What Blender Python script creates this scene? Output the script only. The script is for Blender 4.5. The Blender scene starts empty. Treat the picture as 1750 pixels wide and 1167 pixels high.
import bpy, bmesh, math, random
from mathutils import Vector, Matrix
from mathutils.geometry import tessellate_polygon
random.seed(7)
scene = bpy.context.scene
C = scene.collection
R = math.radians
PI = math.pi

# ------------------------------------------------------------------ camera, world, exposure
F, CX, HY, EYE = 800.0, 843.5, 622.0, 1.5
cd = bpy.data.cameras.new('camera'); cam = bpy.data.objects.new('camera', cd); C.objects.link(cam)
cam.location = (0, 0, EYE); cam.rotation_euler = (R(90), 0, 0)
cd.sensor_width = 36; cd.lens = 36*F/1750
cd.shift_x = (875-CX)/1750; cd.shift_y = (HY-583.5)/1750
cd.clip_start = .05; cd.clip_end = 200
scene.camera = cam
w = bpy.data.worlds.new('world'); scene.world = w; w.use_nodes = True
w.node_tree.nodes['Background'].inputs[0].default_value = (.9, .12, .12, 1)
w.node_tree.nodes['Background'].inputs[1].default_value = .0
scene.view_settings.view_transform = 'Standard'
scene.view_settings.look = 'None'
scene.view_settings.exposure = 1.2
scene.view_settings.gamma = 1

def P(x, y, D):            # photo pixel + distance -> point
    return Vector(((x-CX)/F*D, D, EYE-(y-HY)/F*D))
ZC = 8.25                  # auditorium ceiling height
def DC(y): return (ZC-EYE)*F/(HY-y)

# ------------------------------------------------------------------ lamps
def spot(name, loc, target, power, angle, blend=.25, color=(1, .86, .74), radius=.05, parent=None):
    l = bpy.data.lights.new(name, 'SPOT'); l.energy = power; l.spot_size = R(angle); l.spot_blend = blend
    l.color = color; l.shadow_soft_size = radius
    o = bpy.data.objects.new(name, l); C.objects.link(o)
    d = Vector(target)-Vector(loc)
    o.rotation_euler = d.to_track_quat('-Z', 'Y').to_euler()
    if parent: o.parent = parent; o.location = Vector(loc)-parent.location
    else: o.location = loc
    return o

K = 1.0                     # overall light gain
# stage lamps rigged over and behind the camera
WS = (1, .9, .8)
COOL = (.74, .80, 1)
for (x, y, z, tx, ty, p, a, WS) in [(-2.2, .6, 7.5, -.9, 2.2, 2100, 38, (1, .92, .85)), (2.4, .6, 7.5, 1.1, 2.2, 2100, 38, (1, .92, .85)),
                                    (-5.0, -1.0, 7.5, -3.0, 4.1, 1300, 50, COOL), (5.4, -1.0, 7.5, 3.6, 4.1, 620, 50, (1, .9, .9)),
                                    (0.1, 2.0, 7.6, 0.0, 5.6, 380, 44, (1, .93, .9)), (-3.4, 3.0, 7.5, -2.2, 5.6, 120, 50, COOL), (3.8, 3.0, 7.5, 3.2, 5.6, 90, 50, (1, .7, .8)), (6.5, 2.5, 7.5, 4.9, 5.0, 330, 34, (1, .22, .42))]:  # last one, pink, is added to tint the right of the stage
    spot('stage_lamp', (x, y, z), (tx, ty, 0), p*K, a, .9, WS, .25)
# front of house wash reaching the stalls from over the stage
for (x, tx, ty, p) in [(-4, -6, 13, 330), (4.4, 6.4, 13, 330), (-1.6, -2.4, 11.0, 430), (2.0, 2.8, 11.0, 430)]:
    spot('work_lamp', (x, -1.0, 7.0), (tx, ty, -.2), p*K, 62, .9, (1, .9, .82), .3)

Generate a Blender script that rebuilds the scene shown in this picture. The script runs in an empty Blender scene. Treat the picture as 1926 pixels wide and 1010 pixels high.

Task goal: Set all of the records down again, exactly as they stand.

Result of this task:
What Blender Python script creates this scene? Output the script only. The script is for Blender 4.5. The Blender scene starts empty. Treat the picture as 1750 pixels wide and 1167 pixels high.
import bpy, bmesh, math, random
from mathutils import Vector, Matrix
from mathutils.geometry import tessellate_polygon
random.seed(7)
scene = bpy.context.scene
C = scene.collection
R = math.radians
PI = math.pi

# ------------------------------------------------------------------ camera, world, exposure
F, CX, HY, EYE = 800.0, 843.5, 622.0, 1.5
cd = bpy.data.cameras.new('camera'); cam = bpy.data.objects.new('camera', cd); C.objects.link(cam)
cam.location = (0, 0, EYE); cam.rotation_euler = (R(90), 0, 0)
cd.sensor_width = 36; cd.lens = 36*F/1750
cd.shift_x = (875-CX)/1750; cd.shift_y = (HY-583.5)/1750
cd.clip_start = .05; cd.clip_end = 200
scene.camera = cam
w = bpy.data.worlds.new('world'); scene.world = w; w.use_nodes = True
w.node_tree.nodes['Background'].inputs[0].default_value = (.9, .12, .12, 1)
w.node_tree.nodes['Background'].inputs[1].default_value = .0
scene.view_settings.view_transform = 'Standard'
scene.view_settings.look = 'None'
scene.view_settings.exposure = 1.2
scene.view_settings.gamma = 1

def P(x, y, D):            # photo pixel + distance -> point
    return Vector(((x-CX)/F*D, D, EYE-(y-HY)/F*D))
ZC = 8.25                  # auditorium ceiling height
def DC(y): return (ZC-EYE)*F/(HY-y)

# ------------------------------------------------------------------ lamps
def spot(name, loc, target, power, angle, blend=.25, color=(1, .86, .74), radius=.05, parent=None):
    l = bpy.data.lights.new(name, 'SPOT'); l.energy = power; l.spot_size = R(angle); l.spot_blend = blend
    l.color = color; l.shadow_soft_size = radius
    o = bpy.data.objects.new(name, l); C.objects.link(o)
    d = Vector(target)-Vector(loc)
    o.rotation_euler = d.to_track_quat('-Z', 'Y').to_euler()
    if parent: o.parent = parent; o.location = Vector(loc)-parent.location
    else: o.location = loc
    return o

K = 1.0                     # overall light gain
# stage lamps rigged over and behind the camera
WS = (1, .9, .8)
COOL = (.74, .80, 1)
for (x, y, z, tx, ty, p, a, WS) in [(-2.2, .6, 7.5, -.9, 2.2, 2100, 38, (1, .92, .85)), (2.4, .6, 7.5, 1.1, 2.2, 2100, 38, (1, .92, .85)),
                                    (-5.0, -1.0, 7.5, -3.0, 4.1, 1300, 50, COOL), (5.4, -1.0, 7.5, 3.6, 4.1, 620, 50, (1, .9, .9)),
                                    (0.1, 2.0, 7.6, 0.0, 5.6, 380, 44, (1, .93, .9)), (-3.4, 3.0, 7.5, -2.2, 5.6, 120, 50, COOL), (3.8, 3.0, 7.5, 3.2, 5.6, 90, 50, (1, .7, .8)), (6.5, 2.5, 7.5, 4.9, 5.0, 330, 34, (1, .22, .42))]:  # last one, pink, is added to tint the right of the stage
    spot('stage_lamp', (x, y, z), (tx, ty, 0), p*K, a, .9, WS, .25)
# front of house wash reaching the stalls from over the stage
for (x, tx, ty, p) in [(-4, -6, 13, 330), (4.4, 6.4, 13, 330), (-1.6, -2.4, 11.0, 430), (2.0, 2.8, 11.0, 430)]:
    spot('work_lamp', (x, -1.0, 7.0), (tx, ty, -.2), p*K, 62, .9, (1, .9, .82), .3)

Generate a Blender script that rebuilds the scene shown in this picture. The script runs in an empty Blender scene. Treat the picture as 1926 pixels wide and 1010 pixels high.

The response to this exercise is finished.